Kreps GA. Int. J. Mass Emerg. Disasters 1989; 7(3): 215-241.

Copyright

(Copyright © 1989, International Sociological Association, International Research Committee on Disasters)

DOI

unavailable

PMID

unavailable

Abstract

I begin the paper by raising the venerable question: what is a disaster? The issue here is the need for clarity about what we are studying. Confronting that issue leads inevitably to problems of taxonomy in studies of disasters, the hazards to which they relate, and the social structures which are antecedent and consequent of both. These problems are raised in the first section of the paper and discussed in the second. The second section includes a brief for the fundamental role of theoretical taxonomies for mining past research and guiding future studies.

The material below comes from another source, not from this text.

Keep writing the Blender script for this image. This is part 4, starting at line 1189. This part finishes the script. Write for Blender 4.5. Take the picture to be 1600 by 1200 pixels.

As then suggested in the third section of the paper, preliminary taxonomies can be grounded empirically by the burgeoning but disparate archives of data accruing from over 40 years of research. More refined taxonomies can then guide future studies. The fourth section of the paper argues that sustained taxonomic work can contribute to the applied push toward integrated emergency and hazards management, just as disaster and hazards research specialties generate greater attention from mainstream social management science. The focus of that attention should be on disasters as non-routine social problems. The paper closes with a couple of basic questions, ones which I think should always be on our minds, and ones which bring us full circle in addressing the topic posed by the title of this paper. Simply put, what would theoretical breakthroughs in studies of disasters, hazards, and social structure entail? Would we know them if we saw them?